Si Jésus, le Dieu, avait pris la forme d’un corps humain, comment comprendre et justifier la trahison de Judas Isocrate? Le Dieu peut-il être trahi? Comment interpréter le reniement, trois fois de suite, de Jésus de la part de l’apôtre Pierre? Comment commenter la malédiction de ce même Pierre lancée contre lui par le Messie, la nuit pendant laquelle les Juifs ont voulu l’arrêter?

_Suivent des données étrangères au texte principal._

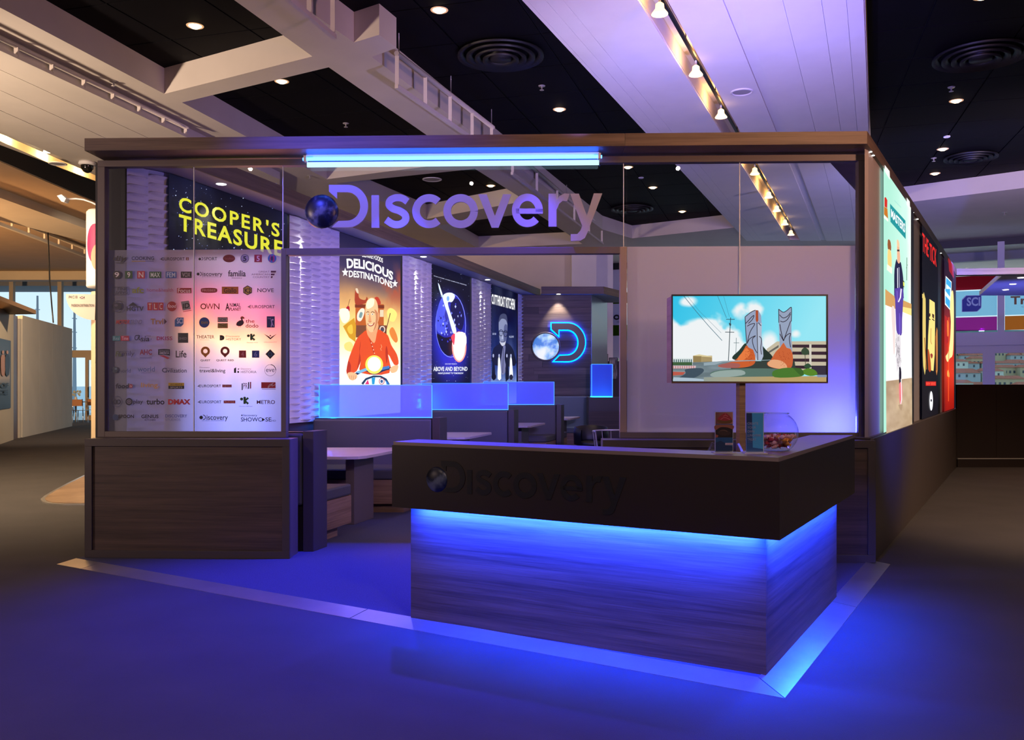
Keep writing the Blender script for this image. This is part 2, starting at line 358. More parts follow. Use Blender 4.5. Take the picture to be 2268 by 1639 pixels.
class Art:
    """flat print on a plane, drawn in the reference view's pixels (view() sets a zoomed pixel frame)"""
    def __init__(s, plane, d, step=0.0004):
        s.p = plane; s.d = d; s.step = step; s.v = []; s.f = []; s.c = []; s.view(0, 0, 1)
    def view(s, x0, y0, k): s.vx, s.vy, s.vk = x0, y0, k; return s
    def map(s, x, y):
        px = s.vx + x / s.vk; py = s.vy + y / s.vk
        return s.p.sz(px, py, s.d)
    def _put(s, pts, faces, cols):
        o = len(s.v)
        for (t, z) in pts: s.v.append(s.p.w(t, s.d, z))
        s.f += [tuple(i + o for i in f) for f in faces]; s.c += cols; s.d += s.step
    def poly(s, pts, c, sm=0):
        if sm: pts = smooth(pts, sm)
        q = [s.map(*p) for p in pts]
        tr = tessellate_polygon([[Vector((a, b, 0)) for a, b in q]])
        s._put(q, tr, [C3(c)] * len(q)); return s
    def rect(s, x0, y0, x1, y1, c): return s.poly([(x0, y0), (x1, y0), (x1, y1), (x0, y1)], c)
    def circ(s, cx, cy_, rx, ry, c, n=28): return s.poly(ell(cx, cy_, rx, ry, n=n), c)
    def ring(s, cx, cy_, rx, ry, w, c, a0=0, a1=360, n=30):
        A = ell(cx, cy_, rx, ry, a0, a1, n); B = ell(cx, cy_, rx - w, ry - w, a0, a1, n)
        if abs(a1 - a0) == 360: A.append(A[0]); B.append(B[0])
        q = [s.map(*p) for p in A + B]; m = len(A)
        s._put(q, [(i, i + 1, m + i + 1, m + i) for i in range(m - 1)], [C3(c)] * len(q)); return s
    def line(s, pts, w, c, sm=0):
        if sm and len(pts) > 2:
            P = [pts[0]] + list(pts) + [pts[-1]]; out = []
            P = np.array(P, float)
            for i in range(1, len(P) - 2):
                a, b, cc, d = P[i - 1], P[i], P[i + 1], P[i + 2]
                for j in range(sm):
                    t = j / sm; out.append(tuple(0.5 * ((2 * b) + (cc - a) * t + (2 * a - 5 * b + 4 * cc - d) * t * t + (3 * b - a - 3 * cc + d) * t ** 3)))
            out.append(tuple(P[-1])); pts = out
        P = [Vector(p) for p in pts]; A = []; B = []
        for i, p in enumerate(P):
            t = (P[min(i + 1, len(P) - 1)] - P[max(i - 1, 0)])
            if t.length < 1e-9: t = Vector((1, 0))
            t.normalize(); nn = Vector((-t.y, t.x)) * w / 2; A.append(p + nn); B.append(p - nn)
        q = [s.map(*p) for p in A + B]; m = len(A)
        s._put(q, [(i, i + 1, m + i + 1, m + i) for i in range(m - 1)], [C3(c)] * len(q)); return s
    bk = 1.0
    def text(s, t, x0, y0, x1, y1, c, bold=0.0, sp=1.0, warp=None, shear=0.0):
        """fits t to the box; x1 may slope: y0,y1 may be (left,right) pairs"""
        V, F = glyphs(t, round(bold * s.bk, 4), sp)
        ya = y0 if isinstance(y0, tuple) else (y0, y0); yb = y1 if isinstance(y1, tuple) else (y1, y1)
        q = []
        for u, v in V:
            x = x0 + (x1 - x0) * u + shear * (v - 0.5)
            top = ya[0] + (ya[1] - ya[0]) * u; bot = yb[0] + (yb[1] - yb[0]) * u
            y = bot + (top - bot) * v
            if warp: x, y = warp(u, v, x, y)
            q.append(s.map(x, y))
        s._put(q, F, [C3(c)] * len(q)); return s
    def grid(s, quad, nx, ny, fn):
        """quad: four corners TL,TR,BR,BL in view pixels; fn(u,v)->sRGB arrays, v down"""
        (tl, tr, br, bl) = [s.map(*p) for p in quad]
        U, V = np.meshgrid(np.linspace(0, 1, nx), np.linspace(0, 1, ny))
        S = (tl[0] * (1 - U) + tr[0] * U) * (1 - V) + (bl[0] * (1 - U) + br[0] * U) * V
        Z = (tl[1] * (1 - U) + tr[1] * U) * (1 - V) + (bl[1] * (1 - U) + br[1] * U) * V
        R = np.clip(np.stack(fn(U, V), -1), 0, 4000) / 255.0
        lin = np.where(R <= 0.04045, R / 12.92, ((R + 0.055) / 1.055) ** 2.4)
        F = [(j * nx + i, j * nx + i + 1, (j + 1) * nx + i + 1, (j + 1) * nx + i) for j in range(ny - 1) for i in range(nx - 1)]
        s._put(list(zip(S.ravel(), Z.ravel())), F, [tuple(x) for x in lin.reshape(-1, 3)]); return s
    def build(s, name, m, parent=None, label=None, cat=None, group=None):
        b = MB(); b.v = s.v; b.f = s.f; b.m = [0] * len(s.f); b.sm = [False] * len(s.f)
        o = b.build(name, m, parent, label=label, cat=cat, group=group)
        a = o.data.color_attributes.new('Col', 'FLOAT_COLOR', 'POINT')
        arr = np.ones((len(s.c), 4), dtype=np.float32); arr[:, :3] = np.array(s.c, dtype=np.float32); a.data.foreach_set('color', arr.ravel())
        return o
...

Tout ce qui a été écrit dans la biographie de Jésus est difficile à comprendre avec sa déification. Ces écrits laissent de nombreuses interrogations auxquelles il n’y a pas de réponses satisfaisantes. Ce ne sont point les contemporains du Christ seulement qui ont constaté qu’il était un homme mais les prédictions des prophètes antécédents. Les Chrétiens les croient et témoignent qu’elles se sont concrétisées en lui. Ces prophéties n’ont pas annoncé la venue sur terre d’un Dieu ou Seigneur, mais d’un prophète et en même temps messager céleste vertueux. Ainsi parle le Seigneur : « A cause des trois et des quatre rébellions d’Israël, je ne révoquerai pas mon arrêt : parce qu’ils ont vendu le Juste pour de l’argent.» (Amos 2/6) Le prophète Amos n’a pas dit « ils m’ont vendu » ou « un dieu qui m’est égal » mais il l’a nommé le Juste, ce qui est un qualificatif qui désigne la plénitude de la piété et de la vénération.
-------------------
[1]) L’accord des deux Evangiles de Sam‘âne Kalhôune – Page 292.
[2]) L’exégèse de l’Evangile de Luc de Ibrahîm Sa‘îd – Page 634.
[3]) L’Evangile selon saint Luc du Père Matthieu le pauvre – 392.
[4]) Le lecteur ne doit pas s’imaginer que l’expression «Comme un prophète» n’exprime autre chose que ce qu’elle formule. Il a été dit à propos de Jean-Baptiste : « car tous pensent que Jean était un prophète.»
[5]) L’Evangile selon St Luc (Etude et exégèse) de Matthieu le pauvre – Page 331.